On Mon, Mar 13, 2017 at 01:22:30PM -0400, Devin Lehmacher wrote:
> Subject: Re: [GSoC][PATCH 1/3] path.c: Add xdg_cache_home to get paths under
> XDG_CACHE_HOME
It's nice to keep subject lines succinct, as people will skim through
them in "shortlog" or "log --oneline" output for years to come. Of
course, you should not make them _too_ succinct, but I think there is a
lot of extra detail here.
Probably:
path.c: add xdg_cache_home
would suffice in this case (not also that we usually do not start
with a capital letter).
> This is necessary to make it posible to use XDG_CACHE_HOME for caches in
> the XDG standard. I modeled this after the very similar xdg_config_home
> function for obtaining paths to functions under XDG_CONFIG_HOME
I think this covers what it needs to, which is good. I'd usually try to
avoid starting the message with "this", as it it can be a bit vague (and
assumes that the body is shown next to the subject, which is not always
the case).
I'd have probably written it like:
We already have xdg_config_home() to help us format paths in
XDG_CONFIG_HOME. Let's provide a similar xdg_cache_home() to do the
same thing for XDG_CACHE_HOME.
or something. I admit this is bikeshedding, but since you're new I feel
like I get to spout off about commit message style. :)

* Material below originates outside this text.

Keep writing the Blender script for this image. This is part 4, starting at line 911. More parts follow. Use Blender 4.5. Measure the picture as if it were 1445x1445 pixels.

> +char *xdg_cache_home(const char *filename)
> +{
> + const char *home, *cache_home;
> +
> + assert(filename);
> + cache_home = getenv("XDG_CACHE_HOME");
> + if (cache_home && *cache_home)
> + return mkpathdup("%s/git/%s", cache_home, filename);
> +
> + home = getenv("HOME");
> + if (home)
> + return mkpathdup("%s/.cache/git/%s", home, filename);
> + return NULL;
> +}
This looks fine, as it comes from xdg_config_home(). It does make me
wonder if the two should be sharing a common implementation, with a
signature like:
char *xdg_generic_home(const char *env,
const char *fallback,
const char *filename);
and then the two functions do:
return xdg_generic_home("XDG_CACHE_HOME", ".cache", filename);
For two the duplication is not so bad, but I wonder if there are other
xdg paths we'd care about.
And one final note. I notice that we return NULL if the user has no
HOME. But I'm not sure most callers are prepared to handle this. E.g.,
if you have no ident set and no HOME, then we will pass NULL to lstat().
On Linux at least that just gets you EFAULT, but I wouldn't be surprised
if it's a segfault on other systems (probably at least Windows, where we
have an lstat wrapper that calls strlen on the filename).
This is not at all a new thing with your patch, but it might be worth
considering while we are thinking about expanding this interface. I'm
not sure if the callers should be more careful, of it the function
should promise to either die() or return a non-NULL value.